だけどね、最終的にエディは、このシリーズ最高の伊達男になる。渾身の METALLICA の "Master of Puppets" でコウモリをひきつけ (ギターや音楽で闇を払うこの短絡的な設定も素晴らしい) 、メタル・ギターを全力で弾き、怯えて女の子を守れなかったことを悔い裏側の世界にとどまり、皆のために死んでいく。そして最期に一言、「俺は…逃げなかっただろ?」

いや、これって、エディの生き様って、そのままヘヴィ・メタルなんだよね。教育に悪い、悪魔崇拝、カルト、暴力的、汚い、喧しい。今まで散々に "然るべき" 人たちから "悪" とされてきたヘヴィ・メタル。でも、怯えたときもあったけど、ずっと "逃げずに" 真正面から戦い続け、気がついたら今、世界で最も勇敢で、多様で、寛容で、弱いもの、声なきものたちに寄り添う代弁者で応援者となっている。なんかね…そういう背景がわかりすぎてるから、オーバーラップして泣けてきてしまったよね。もちろんメタル世界にも一部には、未だに時が止まったままの柱時計みたいな人もいるだろうけど。

でね、もっと言うと、世界を作り変えようとしているヴェクナも、実はメタル側なんだよね。オマエは違う、オマエは異端、オマエは普通じゃない、オマエは仲間じゃない。そう言われ続けて育ったヴェクナが、世界の秩序を恨み、書き換えたいと思うのはある意味当然で。そういう、レールに乗れなかった人の暴走を、レールに乗れなかった人たちが防ぐという、ある意味皮肉で非常に深い作りになっているんだよね。

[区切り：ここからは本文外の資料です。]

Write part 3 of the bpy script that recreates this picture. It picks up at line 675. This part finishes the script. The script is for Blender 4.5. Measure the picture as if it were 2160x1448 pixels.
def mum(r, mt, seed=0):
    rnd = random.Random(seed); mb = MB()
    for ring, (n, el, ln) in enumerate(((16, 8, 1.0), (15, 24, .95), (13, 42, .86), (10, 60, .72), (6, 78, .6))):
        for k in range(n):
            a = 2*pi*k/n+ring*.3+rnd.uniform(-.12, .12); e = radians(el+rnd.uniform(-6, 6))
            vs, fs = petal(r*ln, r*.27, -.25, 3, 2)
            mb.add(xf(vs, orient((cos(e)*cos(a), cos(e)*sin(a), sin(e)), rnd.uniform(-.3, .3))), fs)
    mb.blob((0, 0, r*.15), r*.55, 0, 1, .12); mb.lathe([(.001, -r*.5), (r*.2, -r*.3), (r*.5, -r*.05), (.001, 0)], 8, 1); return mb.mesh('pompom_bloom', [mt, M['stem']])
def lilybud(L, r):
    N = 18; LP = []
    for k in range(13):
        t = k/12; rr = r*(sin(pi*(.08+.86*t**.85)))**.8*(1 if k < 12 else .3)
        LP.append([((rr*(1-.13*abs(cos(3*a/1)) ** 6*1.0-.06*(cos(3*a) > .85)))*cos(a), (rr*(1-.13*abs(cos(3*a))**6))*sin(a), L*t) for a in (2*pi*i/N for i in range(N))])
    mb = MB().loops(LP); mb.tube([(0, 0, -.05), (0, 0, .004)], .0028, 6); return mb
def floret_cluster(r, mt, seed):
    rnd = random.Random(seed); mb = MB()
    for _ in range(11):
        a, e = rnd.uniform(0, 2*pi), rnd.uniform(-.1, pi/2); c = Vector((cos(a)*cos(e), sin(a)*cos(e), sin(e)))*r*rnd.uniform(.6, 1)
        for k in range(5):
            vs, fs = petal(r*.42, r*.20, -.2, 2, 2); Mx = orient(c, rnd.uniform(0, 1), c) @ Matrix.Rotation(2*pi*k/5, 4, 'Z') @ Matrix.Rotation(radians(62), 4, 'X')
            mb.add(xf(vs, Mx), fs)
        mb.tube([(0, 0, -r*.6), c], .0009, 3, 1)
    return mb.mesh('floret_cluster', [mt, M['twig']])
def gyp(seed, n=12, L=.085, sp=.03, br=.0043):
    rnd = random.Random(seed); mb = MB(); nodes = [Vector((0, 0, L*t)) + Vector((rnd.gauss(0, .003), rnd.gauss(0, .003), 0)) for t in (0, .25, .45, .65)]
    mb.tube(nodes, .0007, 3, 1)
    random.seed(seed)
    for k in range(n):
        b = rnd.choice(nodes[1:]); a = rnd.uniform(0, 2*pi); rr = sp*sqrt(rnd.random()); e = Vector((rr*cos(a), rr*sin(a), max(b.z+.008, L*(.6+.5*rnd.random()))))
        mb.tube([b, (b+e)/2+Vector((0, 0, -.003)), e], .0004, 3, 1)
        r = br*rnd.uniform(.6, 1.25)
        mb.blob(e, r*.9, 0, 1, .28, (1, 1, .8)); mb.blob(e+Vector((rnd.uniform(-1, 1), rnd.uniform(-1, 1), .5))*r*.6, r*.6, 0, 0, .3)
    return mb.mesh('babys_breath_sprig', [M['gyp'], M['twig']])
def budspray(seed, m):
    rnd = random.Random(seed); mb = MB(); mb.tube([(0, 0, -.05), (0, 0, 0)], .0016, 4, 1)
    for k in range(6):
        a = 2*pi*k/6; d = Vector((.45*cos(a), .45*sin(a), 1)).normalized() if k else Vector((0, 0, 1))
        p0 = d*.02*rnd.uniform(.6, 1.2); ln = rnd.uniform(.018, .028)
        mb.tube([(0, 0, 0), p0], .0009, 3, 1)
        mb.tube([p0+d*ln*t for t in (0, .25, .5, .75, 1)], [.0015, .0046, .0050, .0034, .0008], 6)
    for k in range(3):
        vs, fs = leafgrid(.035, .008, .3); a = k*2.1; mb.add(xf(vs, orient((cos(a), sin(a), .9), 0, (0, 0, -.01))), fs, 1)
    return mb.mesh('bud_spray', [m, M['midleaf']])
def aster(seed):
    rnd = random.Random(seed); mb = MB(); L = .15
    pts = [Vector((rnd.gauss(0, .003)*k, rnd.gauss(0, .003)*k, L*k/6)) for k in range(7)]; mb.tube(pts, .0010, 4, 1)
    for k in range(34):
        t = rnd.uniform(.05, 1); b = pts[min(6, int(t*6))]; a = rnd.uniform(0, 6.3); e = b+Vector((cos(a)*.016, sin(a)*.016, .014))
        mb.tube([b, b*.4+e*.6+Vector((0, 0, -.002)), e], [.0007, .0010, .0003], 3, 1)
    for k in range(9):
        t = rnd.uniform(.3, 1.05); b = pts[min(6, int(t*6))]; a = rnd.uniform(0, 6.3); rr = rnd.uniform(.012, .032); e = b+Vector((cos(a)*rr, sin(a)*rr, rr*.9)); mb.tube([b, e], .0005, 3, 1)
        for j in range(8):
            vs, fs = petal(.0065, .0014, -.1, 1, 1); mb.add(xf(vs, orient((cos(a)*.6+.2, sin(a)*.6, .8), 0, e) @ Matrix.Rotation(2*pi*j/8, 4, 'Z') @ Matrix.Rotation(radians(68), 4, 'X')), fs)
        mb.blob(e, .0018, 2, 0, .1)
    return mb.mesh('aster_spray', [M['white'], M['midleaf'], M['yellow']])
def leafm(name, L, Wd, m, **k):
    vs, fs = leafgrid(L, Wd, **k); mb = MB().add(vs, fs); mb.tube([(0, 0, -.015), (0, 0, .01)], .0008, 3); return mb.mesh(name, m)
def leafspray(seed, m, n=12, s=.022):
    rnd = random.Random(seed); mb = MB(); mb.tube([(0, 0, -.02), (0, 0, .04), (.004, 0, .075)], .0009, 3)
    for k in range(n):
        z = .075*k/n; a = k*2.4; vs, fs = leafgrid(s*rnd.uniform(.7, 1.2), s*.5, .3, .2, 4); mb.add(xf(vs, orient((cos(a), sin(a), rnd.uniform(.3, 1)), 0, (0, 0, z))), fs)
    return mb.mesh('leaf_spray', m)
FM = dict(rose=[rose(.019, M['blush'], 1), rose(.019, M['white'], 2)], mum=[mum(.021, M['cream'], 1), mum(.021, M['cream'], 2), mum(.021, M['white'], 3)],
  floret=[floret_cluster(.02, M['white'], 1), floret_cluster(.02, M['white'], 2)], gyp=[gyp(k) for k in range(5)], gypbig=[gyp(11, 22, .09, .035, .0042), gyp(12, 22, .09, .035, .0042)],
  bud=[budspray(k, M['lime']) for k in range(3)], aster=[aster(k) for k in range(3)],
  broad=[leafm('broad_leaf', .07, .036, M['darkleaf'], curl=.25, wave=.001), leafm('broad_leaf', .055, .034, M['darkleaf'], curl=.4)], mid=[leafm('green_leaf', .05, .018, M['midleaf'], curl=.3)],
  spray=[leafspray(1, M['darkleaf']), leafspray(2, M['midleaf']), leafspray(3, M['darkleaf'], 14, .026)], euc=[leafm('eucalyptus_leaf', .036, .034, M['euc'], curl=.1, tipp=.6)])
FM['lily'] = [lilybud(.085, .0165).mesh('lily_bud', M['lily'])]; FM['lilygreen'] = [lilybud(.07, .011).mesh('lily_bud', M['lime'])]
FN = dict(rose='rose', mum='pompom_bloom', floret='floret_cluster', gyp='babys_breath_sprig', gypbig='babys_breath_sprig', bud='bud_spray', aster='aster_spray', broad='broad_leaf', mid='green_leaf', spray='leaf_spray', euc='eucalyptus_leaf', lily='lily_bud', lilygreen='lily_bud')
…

ちょっと考えれば気づくはずだよ。悪意の塊でヴェクナを暴走させておきながら、世界を守ることには一欠片のリスクもおかさない傲慢な傍観者たちの存在に。世界を良くすることになど無関心な、見えない自己中心的なラスボスの存在に。加えて、今ほど寛容ではなかった時代の (今も寛容だとは思えないけど) 人種差別や LGBTQ の問題も絡んでいて、決して脳みそカラッポでやり過ごせるようなドラマではないんだよね。

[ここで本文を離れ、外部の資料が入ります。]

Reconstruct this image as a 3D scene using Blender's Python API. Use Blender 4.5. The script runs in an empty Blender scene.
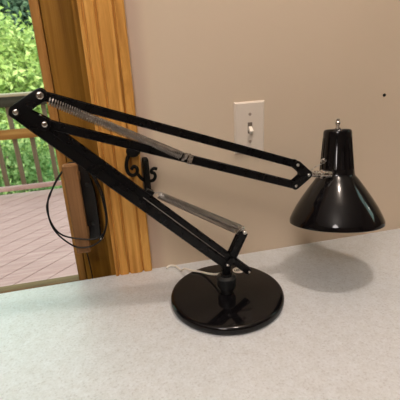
import bpy, bmesh, math, random
from mathutils import Vector, Matrix
random.seed(7)
scene = bpy.context.scene
col = scene.collection
PI = math.pi

# ------------------------------------------------------------------ materials
def mat(name, base=(.5, .5, .5), rough=.5, metal=0., spec=.5, coat=0.):
    m = bpy.data.materials.new(name); m.use_nodes = True
    b = m.node_tree.nodes['Principled BSDF']
    b.inputs['Base Color'].default_value = (*base, 1)
    b.inputs['Roughness'].default_value = rough
    b.inputs['Metallic'].default_value = metal
    b.inputs['Specular IOR Level'].default_value = spec
    b.inputs['Coat Weight'].default_value = coat
    return m, m.node_tree, b

def node(t, kind, **kw):
    n = t.nodes.new(kind)
    for k, v in kw.items(): setattr(n, k, v)
    return n

def ramp(t, fac, stops):
    r = node(t, 'ShaderNodeValToRGB')
    e = r.color_ramp.elements
    e[0].position, e[0].color = stops[0][0], (*stops[0][1], 1)
    e[1].position, e[1].color = stops[-1][0], (*stops[-1][1], 1)
    for p, c in stops[1:-1]:
        x = e.new(p); x.color = (*c, 1)
    t.links.new(fac, r.inputs['Fac'])
    return r.outputs['Color']

def noise(t, scale, detail=3, rough=.5, mscale=(1, 1, 1), rot=(0, 0, 0), dist=0.):
    tc = node(t, 'ShaderNodeTexCoord'); mp = node(t, 'ShaderNodeMapping')
    mp.inputs['Scale'].default_value = mscale; mp.inputs['Rotation'].default_value = rot
    n = node(t, 'ShaderNodeTexNoise')
    n.inputs['Scale'].default_value = scale; n.inputs['Detail'].default_value = detail
    n.inputs['Roughness'].default_value = rough; n.inputs['Distortion'].default_value = dist
    t.links.new(tc.outputs['Object'], mp.inputs['Vector']); t.links.new(mp.outputs['Vector'], n.inputs['Vector'])
    return n.outputs['Fac']

def bump(t, b, fac, strength=.1, dist=.002):
    n = node(t, 'ShaderNodeBump'); n.inputs['Strength'].default_value = strength; n.inputs['Distance'].default_value = dist
    t.links.new(fac, n.inputs['Height']); t.links.new(n.outputs['Normal'], b.inputs['Normal'])

def wood(name, dark, mid, light, scale=1., rough=.6, axis='z', spec=.12):
    m, t, b = mat(name, mid, rough, spec=spec)
    ms = {'z': (60 * scale, 60 * scale, 3.2 * scale), 'x': (3.2 * scale, 60 * scale, 60 * scale)}[axis]
    f = noise(t, 1., 5, .62, ms, dist=.8)
    c = ramp(t, f, [(.3, dark), (.5, mid), (.68, light)])
    t.links.new(c, b.inputs['Base Color'])
    bump(t, b, f, .08, .001)
    return m

M = {}
M['oak'] = wood('oak_trim', (.38, .165, .034), (.60, .295, .068), (.72, .40, .11))
M['oak_stile'] = wood('oak_door', (.17, .074, .009), (.23, .106, .014), (.29, .145, .024), rough=.55)
M['oak_bead'] = wood('oak_bead', (.26, .115, .028), (.36, .17, .045), (.46, .235, .07))
M['oak_rail'] = wood('oak_rail', (.13, .065, .026), (.175, .09, .038), (.23, .125, .055), axis='x')
M['grip'] = wood('grip_wood', (.17, .082, .032), (.255, .130, .055), (.34, .185, .085), scale=.8, rough=.55)

m, t, b = mat('wall_paint', (.60, .485, .36), .75, spec=.2)
f = noise(t, 2.2, 3, .5)
c0 = ramp(t, f, [(.35, (.60, .49, .36)), (.65, (.63, .515, .385))])
tc = node(t, 'ShaderNodeTexCoord'); sx = node(t, 'ShaderNodeSeparateXYZ'); t.links.new(tc.outputs['Object'], sx.inputs[0])
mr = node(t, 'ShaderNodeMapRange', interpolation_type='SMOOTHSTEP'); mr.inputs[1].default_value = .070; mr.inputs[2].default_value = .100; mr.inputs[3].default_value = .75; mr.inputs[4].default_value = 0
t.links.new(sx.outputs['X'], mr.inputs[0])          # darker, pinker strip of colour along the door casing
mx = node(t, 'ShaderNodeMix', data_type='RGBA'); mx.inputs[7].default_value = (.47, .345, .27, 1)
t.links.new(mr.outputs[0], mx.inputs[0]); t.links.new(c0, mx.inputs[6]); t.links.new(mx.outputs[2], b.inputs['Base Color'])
bump(t, b, noise(t, 260, 2), .05, .0006)
M['wall'] = m
m, t, b = mat('room_paint', (.55, .47, .40), .8, spec=.2)
t.links.new(ramp(t, noise(t, 2., 2), [(.3, (.20, .155, .12)), (.7, (.24, .185, .145))]), b.inputs['Base Color'])
M['room'] = m
m, t, b = mat('ceiling_paint', (.78, .75, .7), .9, spec=.1)
bump(t, b, noise(t, 90, 3), .2, .003); M['ceiling'] = m
m, t, b = mat('floor_wood', (.2, .12, .06), .4)
t.links.new(ramp(t, noise(t, 1, 4, .6, (3, 40, 3)), [(.3, (.13, .07, .035)), (.7, (.26, .15, .08))]), b.inputs['Base Color'])
M['floor'] = m

# speckled laminate
m, t, b = mat('laminate', (.8, .77, .72), .36, spec=.35)
f1 = noise(t, 260, 3, .6); f2 = noise(t, 60, 4, .6)
c1 = ramp(t, f1, [(.30, (.52, .515, .515)), (.40, (.62, .638, .65)), (.55, (.662, .682, .70)), (.70, (.70, .727, .75))])
c2 = ramp(t, f2, [(.35, (.93, .92, .90)), (.65, (1, 1, 1))])
mx = node(t, 'ShaderNodeMix', data_type='RGBA', blend_type='MULTIPLY'); mx.inputs[0].default_value = 1
t.links.new(c1, mx.inputs[6]); t.links.new(c2, mx.inputs[7]); t.links.new(mx.outputs[2], b.inputs['Base Color'])
M['laminate'] = m

m, t, b = mat('black_enamel', (.004, .0036, .0042), .1, spec=.32, coat=.0)
b.inputs['Coat Roughness'].default_value = .06
t.links.new(ramp(t, noise(t, 30, 2), [(.3, (.07,) * 3), (.7, (.10,) * 3)]), b.inputs['Roughness'])
M['enamel'] = m
m, t, b = mat('black_bar', (.004, .004, .0045), .28, spec=.22)
t.links.new(ramp(t, noise(t, 60, 2), [(.3, (.24,) * 3), (.7, (.34,) * 3)]), b.inputs['Roughness'])
M['bar'] = m
m, t, b = mat('collar_plastic', (.012, .013, .013), .35)
bump(t, b, noise(t, 300, 2), .05, .0003); M['collar'] = m
m, t, b = mat('nickel', (.62, .58, .53), .26, 1.)
t.links.new(ramp(t, noise(t, 200, 2), [(.3, (.2,) * 3), (.7, (.34,) * 3)]), b.inputs['Roughness'])
M['nickel'] = m
m, t, b = mat('spring_steel', (.46, .42, .38), .4, 1.)
t.links.new(ramp(t, noise(t, 90, 2), [(.3, (.33, .295, .27)), (.7, (.48, .44, .40))]), b.inputs['Base Color'])
M['spring'] = m
m, t, b = mat('white_cord', (.82, .78, .68), .45)
t.links.new(ramp(t, noise(t, 60, 2), [(.3, (.76, .71, .6)), (.7, (.85, .81, .72))]), b.inputs['Base Color']); M['cord'] = m
m, t, b = mat('sticker_white', (.85, .82, .78), .4)
t.links.new(ramp(t, noise(t, 80, 2), [(.3, (.82, .79, .75)), (.7, (.88, .85, .81))]), b.inputs['Base Color']); M['sticker'] = m
m, t, b = mat('ink', (.02, .018, .018), .5); bump(t, b, noise(t, 200), .02); M['ink'] = m
m, t, b = mat('switch_plastic', (.72, .63, .53), .33)
t.links.new(ramp(t, noise(t, 20, 2), [(.3, (.70, .61, .51)), (.7, (.735, .645, .545))]), b.inputs['Base Color']); M['plastic'] = m
m, t, b = mat('toggle_plastic', (.80, .73, .63), .28); bump(t, b, noise(t, 90), .01); M['toggle'] = m
m, t, b = mat('slot_dark', (.16, .12, .09), .7); bump(t, b, noise(t, 90), .02); M['slot'] = m
m, t, b = mat('screw_paint', (.42, .33, .26), .4, .3); bump(t, b, noise(t, 400), .05); M['screw'] = m
m, t, b = mat('wrought_iron', (.004, .0035, .003), .5, spec=.15)
bump(t, b, noise(t, 160, 3), .35, .001); M['iron'] = m
m, t, b = mat('plate_black', (.010, .009, .009), .45, spec=.3)
bump(t, b, noise(t, 300, 2), .08, .0005); M['plate'] = m
m, t, b = mat('cable_black', (.005, .005, .005), .45, spec=.2); bump(t, b, noise(t, 200), .02); M['cable'] = m

# deck
m, t, b = mat('deck_boards', (.5, .3, .28), .6, spec=.3)
f = noise(t, 1, 4, .6, (2.5, 40, 10), (0, 0, math.radians(-45)))
tc = node(t, 'ShaderNodeObjectInfo')
t.links.new(ramp(t, f, [(.3, (.32, .145, .13)), (.5, (.40, .195, .175)), (.7, (.48, .25, .225))]), b.inputs['Base Color'])
M['deck'] = m
M['rail_gray'] = wood('rail_gray', (.27, .17, .12), (.36, .235, .165), (.44, .30, .215), scale=.3, rough=.7, axis='x')
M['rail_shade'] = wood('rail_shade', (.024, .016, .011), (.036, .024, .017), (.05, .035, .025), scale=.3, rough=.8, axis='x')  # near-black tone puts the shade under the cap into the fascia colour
M['rail_brown'] = wood('rail_brown', (.18, .062, .014), (.26, .095, .025), (.34, .145, .045), scale=.3, rough=.7, axis='x')
M['baluster'] = wood('baluster', (.10, .058, .038), (.15, .088, .058), (.20, .125, .085), scale=.3, rough=.7)

def leafmat(name, stops, transl=.45):
    m = bpy.data.materials.new(name); m.use_nodes = True; t = m.node_tree
    for n in list(t.nodes): t.nodes.remove(n)
    out = node(t, 'ShaderNodeOutputMaterial'); g = node(t, 'ShaderNodeNewGeometry')
    c = ramp(t, g.outputs['Random Per Island'], stops)
    d = node(t, 'ShaderNodeBsdfDiffuse'); tr = node(t, 'ShaderNodeBsdfTranslucent'); mx = node(t, 'ShaderNodeMixShader')
    mx.inputs[0].default_value = transl
    t.links.new(c, d.inputs['Color']); t.links.new(c, tr.inputs['Color'])
    t.links.new(d.outputs[0], mx.inputs[1]); t.links.new(tr.outputs[0], mx.inputs[2]); t.links.new(mx.outputs[0], out.inputs['Surface'])
    return m
M['leaf_bright'] = leafmat('leaf_bright', [(0, (.20, .26, .07)), (.5, (.37, .44, .14)), (1, (.56, .60, .25))])
M['leaf_mid'] = leafmat('leaf_mid', [(0, (.11, .17, .055)), (.5, (.21, .29, .10)), (1, (.40, .45, .20))])
M['leaf_dark'] = leafmat('leaf_dark', [(0, (.035, .055, .04)), (.6, (.07, .105, .07)), (1, (.15, .2, .13))], .3)
m, t, b = mat('bark', (.12, .08, .05), .85)
f = noise(t, 1, 4, .6, (30, 30, 5)); t.links.new(ramp(t, f, [(.3, (.06, .045, .03)), (.7, (.18, .13, .09))]), b.inputs['Base Color']); bump(t, b, f, .5, .02)
M['bark'] = m
m, t, b = mat('ground_green', (.1, .18, .05), .95, spec=.1)
f = noise(t, 1.3, 6, .7); t.links.new(ramp(t, f, [(.3, (.04, .09, .03)), (.55, (.11, .2, .06)), (.75, (.2, .32, .1))]), b.inputs['Base Color'])
M['ground'] = m

# glass: clear with fresnel reflection
m = bpy.data.materials.new('door_glass'); m.use_nodes = True; t = m.node_tree
for n in list(t.nodes): t.nodes.remove(n)
out = node(t, 'ShaderNodeOutputMaterial'); fr = node(t, 'ShaderNodeFresnel'); fr.inputs[0].default_value = 1.25
tr = node(t, 'ShaderNodeBsdfTransparent'); gl = node(t, 'ShaderNodeBsdfGlossy'); mx = node(t, 'ShaderNodeMixShader')
tr.inputs[0].default_value = (.96, .985, .97, 1); gl.inputs['Roughness'].default_value = .02
t.links.new(fr.outputs[0], mx.inputs[0]); t.links.new(tr.outputs[0], mx.inputs[1]); t.links.new(gl.outputs[0], mx.inputs[2]); t.links.new(mx.outputs[0], out.inputs['Surface'])
M['glass'] = m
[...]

もしかしたら、ストレンジャー・シングスの "ストレンジャー" には名詞の "よそ者" とか "天涯孤独" みたいな意味も込められてるのかもね。もちろん、形容詞の "より奇妙な" って意味が本来なんだけど。

ケイト・ブッシュの "神秘の丘" は、各種ストリーミングで一位に返り咲いたという。あれだけ見せ場があったんだから、"Master of Puppets" もそうなって欲しいよね。それでね、願わくば、このドラマが多くの悩める若者にとって、ヘヴィ・メタルへの "ゲート" となりますように。だって、現実世界も十二分にホラーでストレンジャーだから。

一過性のものでもかまわない。ただ、ヘヴィ・メタルはこんなに勇敢なんだ。こんなにカッコいいんだ。こんなに多様なんだ。こんなに優しいんだ。こんなに寛容なんだ。こんなに抱きしめてくれるんだ。こんなに寄り添ってくれるんだ。そうやって、そう感じて、ここに "逃げて" きてくれる人が一人でも増えたらうれしいね。サブジャンルの数を見てみなよ。メタルが感染した国の数を見てみなよ。メタルは人種も、国も、宗教も、文化も、音楽も、身長も、体重も、性別も、血液型もすべてを抱擁している。ここでは、"普通" である必要なんてないんだから。

メタルは決して君から逃げないけど、君はいくらでもメタルに逃げこんでいいんだから。

追記: このドラマでは、Robert Trujillo の息子 Tye Trujillo が Kirk Hammett の助けを借りて "Master of Puppets" を演奏しているそうです。METALLICA は、このドラマに使われて非常に光栄だと話しています。

ヴェクナ役の Jamie Campbell Bower は、この役を演じるために、DARKTHRONE, MAYHEM, SUN O))) を聴いて準備したそう。本当に、メタルと密接なドラマになりましたね。